TASK DESCRIPTION: Write out again, word for word, the lines below from the line that holds "Write the bpy" through the line that holds "1, .94), 82)", omitting pictures.

[Lines of data]
****************************************

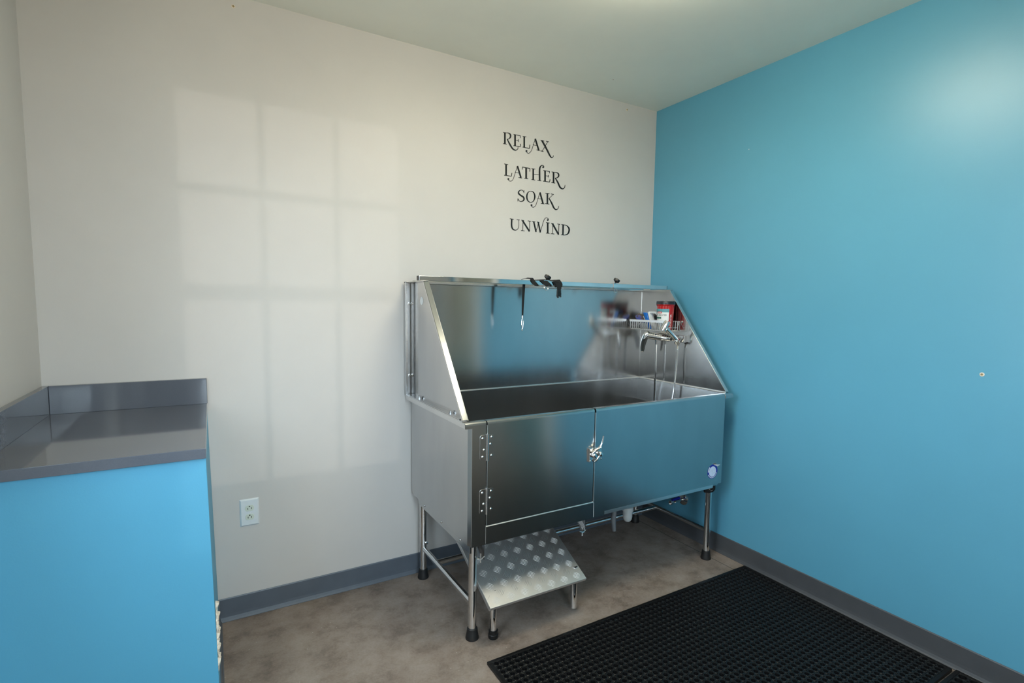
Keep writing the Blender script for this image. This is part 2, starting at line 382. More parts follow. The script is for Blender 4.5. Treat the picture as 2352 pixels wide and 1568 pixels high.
# ceiling lamp (outside the frame)
lp = empty('ceiling_lamp', (LAMP[0], LAMP[1], H-0.101), 'round flush ceiling lamp with white diffuser in front of the steel tub', 'ceiling lamp')
MB().lathe([(0.19, 0), (0.19, -0.025), (0.18, -0.03)], (LAMP[0], LAMP[1], H), seg=40).build('lamp_base', M['white_trim'], lp)
MB().lathe([(0.18, -0.030), (0.24, -0.040), (0.262, -0.055), (0.262, -0.066), (0.235, -0.082), (0.17, -0.094), (0.09, -0.100), (0.01, -0.101)], (LAMP[0], LAMP[1], H), seg=40).build('lamp_diffuser', M['diffuser'], lp)

# ------------------------------------------------------------------ wall lettering (cut vinyl)
_R, _U, _F, _C = r_, u_, f_, Vector((-2.425819, -2.489595, 1.376711))
def wallpt(zx, zy):                         # drawing sheet of the lettering -> point on the back wall
    px, py = 1120+zx/5.6, 280+zy/5.6
    d = _R*((px-1176-26.754)/1204.647) - _U*((py-784-22.581)/1204.647) + _F
    t = -_C.y/d.y; p = _C+d*t; return Vector((p.x, p.z))
SC = (wallpt(660, 900)-wallpt(560, 900)).length/100; SCZ = abs((wallpt(600, 950)-wallpt(600, 850)).y)/100
def smooth_path(pts, ws, n=7):
    out = []
    P = [Vector(p) for p in pts]
    for i in range(len(P)-1):
        p0, p1, p2, p3 = P[max(i-1, 0)], P[i], P[i+1], P[min(i+2, len(P)-1)]
        for k in range(n):
            t = k/n
            q = 0.5*((2*p1)+(p2-p0)*t+(2*p0-5*p1+4*p2-p3)*t*t+(3*p1-p0-3*p2+p3)*t**3)
            out.append((q, ws[i]+(ws[i+1]-ws[i])*t))
    out.append((P[-1], ws[-1])); return out
def stroke(mb, pts, ws, y0, y1):
    if not isinstance(ws, (list, tuple)): ws = [ws]*len(pts)
    pw = smooth_path(pts, ws) if len(pts) > 2 else [(Vector(p), w) for p, w in zip(pts, ws)]
    L, Rr = [], []
    for i, (p, w) in enumerate(pw):
        d = pw[min(i+1, len(pw)-1)][0]-pw[max(i-1, 0)][0]
        d = d.normalized() if d.length else Vector((1, 0)); nrm = Vector((-d.y, d.x))
        L.append(wallpt(*(p+nrm*w/2))); Rr.append(wallpt(*(p-nrm*w/2)))
    for i in range(len(pw)-1):
        q = [L[i], L[i+1], Rr[i+1], Rr[i]]
        vs = [(a.x, y0, a.y) for a in q]+[(a.x, y1, a.y) for a in q]
        mb.add(vs, [(0, 1, 2, 3), (7, 6, 5, 4), (0, 4, 5, 1), (1, 5, 6, 2), (2, 6, 7, 3), (3, 7, 4, 0)])
def ball(mb, c, r, y0, y1):
    pts = [wallpt(c[0]+r*cos(a), c[1]+r*sin(a)) for a in [2*pi*i/18 for i in range(18)]]
    mb.prism([(p.x, p.y) for p in pts], 'y', y0, y1)
WORDS = {
 'RELAX': ([([(222,135),(222,282)],22),([(197,133),(238,141)],8),([(197,278),(246,287)],8),
   ([(232,142),(265,143),(291,162),(292,195),(270,219),(246,222)],[6,11,18,18,10,6]),([(250,220),(282,282),(318,340),(356,364),(386,348),(391,318)],[10,19,20,14,8,5]),
   ([(352,163),(352,307)],22),([(332,159),(423,179)],8),([(420,176),(419,207)],7),([(352,232),(393,239)],6),([(394,222),(394,257)],7),([(330,305),(420,319)],8),([(419,318),(424,281)],8),
   ([(470,188),(470,328)],20),([(450,184),(497,194)],8),([(450,323),(538,341)],9),([(537,341),(543,293)],9),
   ([(611,216),(658,366)],20),([(612,218),(586,300),(560,372),(530,402),(507,394),(496,374)],[6,6,6,7,6,6]),([(580,293),(638,305)],6),([(628,359),(668,370)],8),
   ([(697,238),(740,315),(772,377),(798,430),(822,460),(840,450),(847,430)],[20,21,20,18,12,8,5]),([(680,234),(726,247)],8),([(772,256),(702,374)],7),([(750,247),(786,256)],8),([(679,371),(718,382)],8)],
   [(499,374,12)], 'black vinyl word RELAX, topmost of the four wall words'),
 'LATHER': ([([(237,543),(237,688)],22),([(212,539),(264,550)],8),([(212,684),(305,699)],9),([(304,700),(312,656)],9),
   ([(382,566),(428,716)],20),([(382,568),(352,662),(324,742),(294,762),(270,750),(264,735)],[6,6,6,7,6,6]),([(350,648),(408,657)],6),([(397,714),(442,722)],8),
   ([(495,588),(495,728)],22),([(445,579),(547,600)],10),([(448,580),(445,612)],8),([(545,599),(542,639)],8),([(470,724),(521,732)],8),
   ([(586,602),(586,742)],20),([(563,599),(612,607)],8),([(563,738),(611,748)],8),([(590,672),(665,682)],6),([(668,752),(667,640),(672,588),(690,562),(712,560),(724,578)],[20,20,18,12,9,7]),([(640,749),(688,757)],8),
   ([(738,628),(738,764)],20),([(715,624),(797,637)],8),([(796,636),(795,661)],7),([(740,692),(779,697)],6),([(780,682),(779,713)],7),([(712,760),(797,773)],9),([(796,773),(802,738)],8),
   ([(847,645),(847,783)],20),([(823,642),(858,648)],8),([(820,779),(869,787)],8),([(855,648),(888,651),(911,670),(911,700),(890,718),(864,722)],[6,10,17,17,10,6]),([(868,720),(902,778),(930,838),(962,860),(987,845),(996,810)],[10,19,20,14,9,5])],
   [(266,734,12),(714,582,12)], 'black vinyl word LATHER, second of the four wall words'),
 'SOAK': ([([(464,907),(455,884),(430,876),(403,890),(398,918),(425,944),(458,966),(467,995),(447,1019),(412,1019),(392,988)],[5,6,8,14,19,20,20,18,14,8,5]),([(467,878),(465,915)],6),([(388,984),(389,1022)],7),
   ([(555,890),(520,905),(503,955),(515,1010),(552,1034),(590,1015),(606,962),(592,908),(555,890)],[6,12,19,14,6,12,19,14,6]),
   ([(672,906),(712,1050)],20),([(672,908),(642,1000),(618,1072),(588,1097),(566,1086),(559,1072)],[6,6,6,7,6,6]),([(640,984),(695,990)],6),([(683,1048),(728,1054)],8),
   ([(768,920),(768,1052)],20),([(740,916),(795,922)],8),([(740,1050),(793,1056)],8),([(844,931),(785,987)],6),([(815,925),(850,933)],8),([(788,980),(824,1045),(852,1105),(880,1127),(905,1112),(916,1080)],[10,19,19,13,8,5])],
   [(564,1070,12)], 'black vinyl word SOAK, third of the four wall words'),
 'UNWIND': ([([(310,1248),(308,1335),(324,1377),(355,1391),(385,1378),(400,1338),(400,1262)],[20,20,17,10,7,6,6]),([(285,1244),(335,1252)],8),([(374,1255),(412,1260)],8),
   ([(455,1270),(450,1397)],7),([(447,1266),(538,1408)],20),([(541,1275),(538,1408)],7),([(432,1262),(468,1269)],8),([(430,1395),(475,1402)],8),([(515,1271),(557,1278)],8),
   ([(592,1281),(622,1415)],18),([(620,1412),(655,1290)],6),([(650,1288),(678,1421)],18),([(677,1419),(704,1325),(724,1262),(748,1233),(774,1240),(783,1258)],[6,6,7,7,7,6]),([(570,1278),(613,1285)],8),([(633,1285),(665,1291)],8),
   ([(772,1298),(772,1430)],20),([(750,1293),(797,1300)],8),([(749,1428),(796,1434)],8),
   ([(838,1310),(833,1439)],7),([(832,1306),(912,1448)],20),([(917,1315),(913,1449)],7),([(815,1302),(848,1309)],8),([(812,1436),(857,1440)],8),([(895,1311),(931,1318)],8),
   ([(971,1323),(967,1453)],20),([(948,1319),(985,1323)],8),([(944,1450),(985,1454)],8),([(975,1323),(1012,1330),(1043,1362),(1047,1400),(1028,1440),(985,1455),(968,1454)],[6,9,18,20,15,8,6])],
   [(773,1261,11)], 'black vinyl word UNWIND, lowest of the four wall words'),
}
for wd, (st, balls, lab) in WORDS.items():
    mb = MB()
    for i, (p, w) in enumerate(st): stroke(mb, p, w, -0.0002, -0.0010-0.00001*i)
    for x, y, r in balls: ball(mb, (x, y), r, -0.0002, -0.0011)
    tag(mb.build('wall_lettering', M['vinyl']), lab, 'wall lettering', 'vinyl words on the beige wall')

# ------------------------------------------------------------------ dog washing tub
TUB = (-0.86, -0.37, 0.0)
tub = empty('dog_wash_tub', TUB, 'stainless steel dog washing tub with splash walls and hinged door, in the corner', 'dog wash tub')
XL, XR, YF, ZB, ZR = -1.588, -0.143, -0.720, 0.437, 0.928
RL, RR_ = -1.618, -0.085            # outer rim ends
def roll(yin, zlow, r=0.011):       # section of the rolled front rim (y, z)
    pts = [(yin, ZR), (YF+r+0.002, ZR), (YF+r, ZR)]
    pts += [(YF+r-r*sin(a), ZR-r+r*cos(a)) for a in [pi/2*i/8 for i in range(1, 9)]]
    pts += [(YF, ZR-r-0.002), (YF, zlow), (YF+0.004, zlow), (YF+0.004, ZR-r-0.002), (YF+0.004, ZR-r)]
    pts += [(YF+r-(r-0.004)*sin(a), ZR-r+(r-0.004)*cos(a)) for a in [pi/2*i/5 for i in (4, 3, 2, 1, 0)]]
    pts += [(yin, ZR-0.004)]
    return pts
# corner post, with the rim end that overhangs the side
MB().prism(roll(-0.690, ZB), 'x', -1.590, -1.5295, True).prism(roll(-0.690, 0.905), 'x', RL, -1.590, True).build('corner_post', M['steel'], tub)
MB().prism([(-1.5890, -0.7195), (-1.5945, -0.6905), (-1.5910, -0.6905), (-1.5855, -0.7165)], 'z', ZB, 0.906).build('post_side', M['steel_plain'], tub)
MB().box(-1.5905, -1.5865, -0.6845, -0.025, 0.430, 0.906).build('side_panel', M['steel'], tub, bevel=0.0008)
MB().box(XR-0.004, XR, -0.714, -0.03, 0.455, 0.80).build('side_panel', M['steel'], tub)
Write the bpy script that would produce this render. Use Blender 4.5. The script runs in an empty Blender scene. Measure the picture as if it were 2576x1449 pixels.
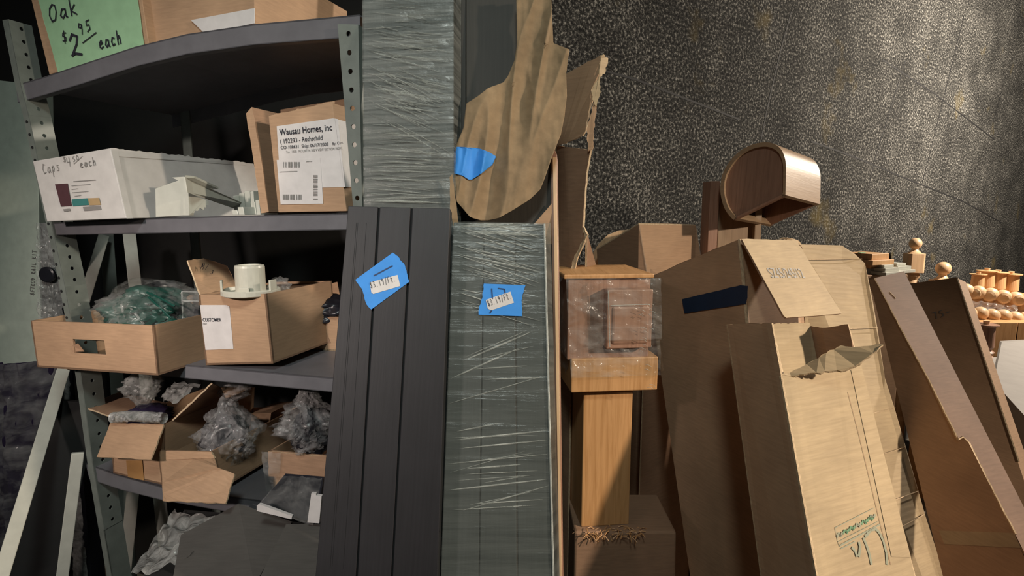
import bpy, math, random
from mathutils import Vector as V3, noise
random.seed(7)
C = bpy.context.scene.collection
sc = bpy.context.scene
# ------------------------------------------------------------------ camera
F = 1400.0; CAM = V3((0, 0, 1.45)); PITCH = math.radians(8)
FWD = V3((0, math.cos(PITCH), -math.sin(PITCH))); UP = V3((0, math.sin(PITCH), math.cos(PITCH)))
cd = bpy.data.cameras.new('camera'); cam = bpy.data.objects.new('camera', cd); C.objects.link(cam)
cam.location = CAM; cam.rotation_euler = (math.pi/2 - PITCH, 0, 0)
cd.sensor_width = 36; cd.lens = F/2576*36; cd.clip_start = 0.02; cd.clip_end = 50
sc.camera = cam
sc.view_settings.view_transform = 'Standard'; sc.view_settings.look = 'None'
sc.view_settings.gamma = 1; sc.view_settings.use_curve_mapping = False
sc.view_settings.exposure = 0.0
w = bpy.data.worlds.new('world'); sc.world = w; w.use_nodes = True
w.node_tree.nodes['Background'].inputs[0].default_value = (0.55, 0.6, 0.62, 1)
w.node_tree.nodes['Background'].inputs[1].default_value = 0.03

def lamp(name, loc, aim, power, size, col, spread=180):
    l = bpy.data.lights.new(name, 'AREA'); l.energy = power; l.size = size; l.color = col; l.shape = 'DISK'
    l.spread = math.radians(spread)
    o = bpy.data.objects.new(name, l); C.objects.link(o); o.location = loc
    o.rotation_euler = (V3(aim)-V3(loc)).to_track_quat('-Z', 'Y').to_euler(); return o
lamp('main_lamp', (2.05, -0.40, 2.15), (0.30, 1.0, .80), 12.5, 0.10, (1, .84, .66), 74)
pl_ = bpy.data.lights.new('wall_lamp', 'POINT'); pl_.energy = 360; pl_.shadow_soft_size = .05; pl_.color = (1, .87, .72)
po_ = bpy.data.objects.new('wall_lamp', pl_); C.objects.link(po_); po_.location = (3.2, 2.35, 2.35)
lamp('aisle_lamp', (-1.05, -0.75, 1.95), (-.62, 1.1, 1.2), 2.5, 0.12, (1, .86, .78), 48)
lamp('overhead_tube', (.0, -.45, 2.6), (-.5, 1.2, 1.2), 3.9, 0.3, (.90, 1, .94), 82)

# ------------------------------------------------------------------ materials
def newmat(name):
    m = bpy.data.materials.new(name); m.use_nodes = True
    nt = m.node_tree; b = nt.nodes['Principled BSDF']; return m, nt, b
def N(nt, t, **k):
    n = nt.nodes.new(t)
    for a, v in k.items():
        if a in n.inputs: n.inputs[a].default_value = v
        else: setattr(n, a, v)
    return n
def ramp(nt, fac, stops):
    r = nt.nodes.new('ShaderNodeValToRGB'); nt.links.new(fac, r.inputs[0])
    e = r.color_ramp.elements
    while len(e) < len(stops): e.new(0.5)
    for i, (p, c) in enumerate(stops):
        e[i].position = p; e[i].color = (*c, 1) if len(c) == 3 else c
    return r.outputs[0]
def uvmap(nt, sx=1, sy=1, rot=0):
    tc = nt.nodes.new('ShaderNodeTexCoord'); mp = nt.nodes.new('ShaderNodeMapping')
    nt.links.new(tc.outputs['UV'], mp.inputs[0]); mp.inputs['Scale'].default_value = (sx, sy, 1)
    mp.inputs['Rotation'].default_value = (0, 0, rot); return mp.outputs[0]
def noi(nt, vec, scale, detail=4, rough=.6, dist=0):
    n = N(nt, 'ShaderNodeTexNoise'); nt.links.new(vec, n.inputs['Vector'])
    n.inputs['Scale'].default_value = scale; n.inputs['Detail'].default_value = detail
    n.inputs['Roughness'].default_value = rough; n.inputs['Distortion'].default_value = dist
    return n.outputs['Fac']
def bump(nt, b, h, st, dist=.002):
    n = nt.nodes.new('ShaderNodeBump'); nt.links.new(h, n.inputs['Height'])
    n.inputs['Strength'].default_value = st; n.inputs['Distance'].default_value = dist
    nt.links.new(n.outputs[0], b.inputs['Normal']); return n
def ocoord(nt, sx, sy):
    tc = nt.nodes.new('ShaderNodeTexCoord'); mp = nt.nodes.new('ShaderNodeMapping'); nt.links.new(tc.outputs['Object'], mp.inputs[0])
    mp.inputs['Scale'].default_value = (sx, sx, sy); return mp.outputs[0]
def mul(a, k): return tuple(x*k for x in a)

def grainy(name, col, rough=.6, var=.25, sx=60, sy=60, bs=.15, det=5, spec=.3, corr=0):
    m, nt, b = newmat(name); v = uvmap(nt, sx, sy)
    f = noi(nt, v, 1, det)
    c = ramp(nt, f, [(.3, mul(col, 1-var)), (.7, mul(col, 1+var))])
    v2 = uvmap(nt, 1, 1); f2 = noi(nt, v2, 9, 3)
    mx = N(nt, 'ShaderNodeMix', data_type='RGBA', blend_type='MULTIPLY'); mx.inputs[0].default_value = 1
    nt.links.new(c, mx.inputs[6]); nt.links.new(ramp(nt, f2, [(.3, (.86,.85,.84)), (.7, (1.08,1.07,1.05))]), mx.inputs[7])
    nt.links.new(mx.outputs[2], b.inputs['Base Color'])
    b.inputs['Roughness'].default_value = rough; b.inputs['Specular IOR Level'].default_value = spec
    h = f
    if corr:
        wv = N(nt, 'ShaderNodeTexWave', wave_type='BANDS', bands_direction='Y'); nt.links.new(uvmap(nt), wv.inputs[0])
        wv.inputs['Scale'].default_value = corr; wv.inputs['Distortion'].default_value = .3
        ad = N(nt, 'ShaderNodeMath', operation='ADD'); nt.links.new(f, ad.inputs[0]); nt.links.new(wv.outputs['Fac'], ad.inputs[1]); h = ad.outputs[0]
    bump(nt, b, h, bs); return m
def wood(name, col, dark, rough=.45, sx=90, sy=5):
    m, nt, b = newmat(name); f = noi(nt, uvmap(nt, sx, sy), 1, 6, .65, 1.2)
    nt.links.new(ramp(nt, f, [(.3, dark), (.55, col), (.8, mul(col, 1.15))]), b.inputs['Base Color'])
    b.inputs['Roughness'].default_value = rough; bump(nt, b, f, .12); return m
def flat(name, col, rough=.5, spec=.4, metal=0):
    m, nt, b = newmat(name); f = noi(nt, uvmap(nt), 35, 3)
    nt.links.new(ramp(nt, f, [(.3, mul(col, .92)), (.7, mul(col, 1.06))]), b.inputs['Base Color'])
    b.inputs['Roughness'].default_value = rough; b.inputs['Specular IOR Level'].default_value = spec
    b.inputs['Metallic'].default_value = metal; return m
def film(name, lo, hi, sx, sy, rot, rough=.22, bs=.6, tint=(.62, .66, .62), scale=1, crumple=False, obj=False):
    m, nt, b = newmat(name)
    v = uvmap(nt, sx, sy, rot) if not obj else ocoord(nt, sx, sy); f = noi(nt, v, scale, 5, .6, .6)
    fa = ramp(nt, f, [(.38, (lo,)*3), (.68, (hi,)*3)])
    b.inputs['Base Color'].default_value = (*tint, 1); b.inputs['Roughness'].default_value = rough
    b.inputs['Specular IOR Level'].default_value = .8
    h = f
    if crumple:
        vo = N(nt, 'ShaderNodeTexVoronoi', feature='DISTANCE_TO_EDGE'); nt.links.new(ocoord(nt, 1, 1), vo.inputs['Vector']); vo.inputs['Scale'].default_value = crumple
        ad = N(nt, 'ShaderNodeMath', operation='ADD'); nt.links.new(f, ad.inputs[0]); nt.links.new(vo.outputs[0], ad.inputs[1]); h = ad.outputs[0]
    bump(nt, b, h, bs, .006)
    t = nt.nodes.new('ShaderNodeBsdfTransparent'); t.inputs[0].default_value = (.93, .94, .93, 1)
    mx = nt.nodes.new('ShaderNodeMixShader'); nt.links.new(fa, mx.inputs[0]); nt.links.new(t.outputs[0], mx.inputs[1])
    nt.links.new(b.outputs[0], mx.inputs[2]); nt.links.new(mx.outputs[0], nt.nodes['Material Output'].inputs[0]); return m

KR = (.39, .25, .155)
MT = dict(
 mailwood=wood('mailbox_wood', (.30, .20, .12), (.24, .155, .09)),
 pale_grey=flat('pale_grey_board', (.27, .25, .23), .7),
 kraft=grainy('kraft_cardboard', KR, .75, .10, 30, 260, .10),
 kraft_pale=grainy('pale_cardboard', (.41, .315, .20), .8, .10, 20, 240, .12, corr=26),
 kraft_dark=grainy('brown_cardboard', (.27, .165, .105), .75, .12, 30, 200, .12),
 kraft_edge=grainy('corrugated_edge', (.50, .38, .25), .9, .35, 500, 120, .6),
 kraft_grey=grainy('grey_cardboard', (.085, .08, .075), .75, .1, 30, 200, .1),
 paper=grainy('brown_paper', (.26, .18, .105), .8, .15, 60, 60, .2),
 paper_stain=grainy('packing_tape_brown', (.33, .18, .07), .35, .15, 30, 30, .1),
 white=flat('white_board', (.50, .48, .46), .6), vinyl=flat('white_vinyl', (.50, .50, .44), .35), carton_g=flat('pale_grey_carton', (.62, .68, .58), .45), kraft_shade=grainy('shade_toned_cardboard', (.17, .108, .078), .75, .12, 30, 200, .12),  # the last cardboard has missing shade mixed into its brown
 label=flat('white_label', (.58, .55, .54), .5), green=flat('green_sign_paper', (.27, .45, .27), .7),
 metal=grainy('grey_enamel_metal', (.125, .123, .137), .42, .07, 40, 40, .04, spec=.5),
 metal_l=grainy('galvanised_metal', (.15, .17, .155), .4, .15, 30, 30, .05, spec=.5),
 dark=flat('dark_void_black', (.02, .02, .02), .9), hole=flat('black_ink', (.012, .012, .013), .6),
 board=grainy('charcoal_composite', (.020, .0195, .023), .5, .10, 300, 8, .10, spec=.35),
 board_b=grainy('slate_composite', (.052, .06, .060), .5, .12, 300, 8, .10, spec=.35),
 board_c=grainy('brown_black_board', (.035, .031, .026), .6, .12, 200, 8, .10),
 groove=flat('groove_shadow_black', (.006, .006, .007), .8),
 tape=flat('blue_painter_tape', (.035, .24, .68), .6), tape_d=flat('dark_blue_tape', (.008, .022, .055), .6),
 ink=flat('marker_ink', (.02, .02, .03), .6), ink_s=flat('blue_marker_ink', (.01, .03, .10), .5),
 ink_g=flat('faded_print', (.20, .19, .18), .6), ink_gr=flat('green_print', (.14, .26, .15), .7), ink_gy=flat('grey_green_print', (.26, .27, .20), .7),
 oak=wood('oak', (.50, .27, .115), (.38, .19, .07)), maple=wood('maple', (.62, .42, .25), (.50, .32, .18)),
 redwood=wood('cherry_brown_wood', (.30, .165, .11), (.22, .115, .075)), pinewood=wood('pine', (.60, .36, .18), (.5, .28, .13)),
 teal=flat('teal_print', (.04, .16, .15), .5), maroon=flat('maroon_print', (.07, .03, .035), .5), ochre=flat('ochre_print', (.36, .25, .13), .5),
 cap=flat('cream_plastic', (.52, .50, .42), .35), gplastic=flat('dark_green_plastic', (.01, .06, .045), .35),
 blackp=flat('black_plastic', (.015, .015, .02), .3), purple=flat('dark_purple_wrap', (.018, .013, .032), .25),
 film_h=film('stretch_film_hazy', .06, .42, 5, 90, math.radians(8), bs=.5, tint=(.34, .35, .33)),
 film_b=film('stretch_film_streaked', .16, .34, 4, 60, math.radians(-10), bs=.5, tint=(.21, .23, .22)),
 film_c=film('clear_film', .03, .22, 14, 30, .3, .12, .8, (.6,.59,.57), obj=True),
 crease=film('film_crease', .35, .95, 40, 40, 0, .2, .3, (.55, .57, .54)),
 bag=film('crumpled_plastic_bag', .08, .34, 25, 25, .4, .13, 1.0, (.50,.48,.48), crumple=55, obj=True),
 bag_w=film('milky_plastic_bag', .25, .65, 18, 18, .4, .18, 1.0, (.50,.50,.48), crumple=50, obj=True),
)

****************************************

TASK RESPONSE:
Write the bpy script that would produce this render. Use Blender 4.5. The script runs in an empty Blender scene. Measure the picture as if it were 2576x1449 pixels.
import bpy, math, random
from mathutils import Vector as V3, noise
random.seed(7)
C = bpy.context.scene.collection
sc = bpy.context.scene
# ------------------------------------------------------------------ camera
F = 1400.0; CAM = V3((0, 0, 1.45)); PITCH = math.radians(8)
FWD = V3((0, math.cos(PITCH), -math.sin(PITCH))); UP = V3((0, math.sin(PITCH), math.cos(PITCH)))
cd = bpy.data.cameras.new('camera'); cam = bpy.data.objects.new('camera', cd); C.objects.link(cam)
cam.location = CAM; cam.rotation_euler = (math.pi/2 - PITCH, 0, 0)
cd.sensor_width = 36; cd.lens = F/2576*36; cd.clip_start = 0.02; cd.clip_end = 50
sc.camera = cam
sc.view_settings.view_transform = 'Standard'; sc.view_settings.look = 'None'
sc.view_settings.gamma = 1; sc.view_settings.use_curve_mapping = False
sc.view_settings.exposure = 0.0
w = bpy.data.worlds.new('world'); sc.world = w; w.use_nodes = True
w.node_tree.nodes['Background'].inputs[0].default_value = (0.55, 0.6, 0.62, 1)
w.node_tree.nodes['Background'].inputs[1].default_value = 0.03

def lamp(name, loc, aim, power, size, col, spread=180):
    l = bpy.data.lights.new(name, 'AREA'); l.energy = power; l.size = size; l.color = col; l.shape = 'DISK'
    l.spread = math.radians(spread)
    o = bpy.data.objects.new(name, l); C.objects.link(o); o.location = loc
    o.rotation_euler = (V3(aim)-V3(loc)).to_track_quat('-Z', 'Y').to_euler(); return o
lamp('main_lamp', (2.05, -0.40, 2.15), (0.30, 1.0, .80), 12.5, 0.10, (1, .84, .66), 74)
pl_ = bpy.data.lights.new('wall_lamp', 'POINT'); pl_.energy = 360; pl_.shadow_soft_size = .05; pl_.color = (1, .87, .72)
po_ = bpy.data.objects.new('wall_lamp', pl_); C.objects.link(po_); po_.location = (3.2, 2.35, 2.35)
lamp('aisle_lamp', (-1.05, -0.75, 1.95), (-.62, 1.1, 1.2), 2.5, 0.12, (1, .86, .78), 48)
lamp('overhead_tube', (.0, -.45, 2.6), (-.5, 1.2, 1.2), 3.9, 0.3, (.90, 1, .94), 82)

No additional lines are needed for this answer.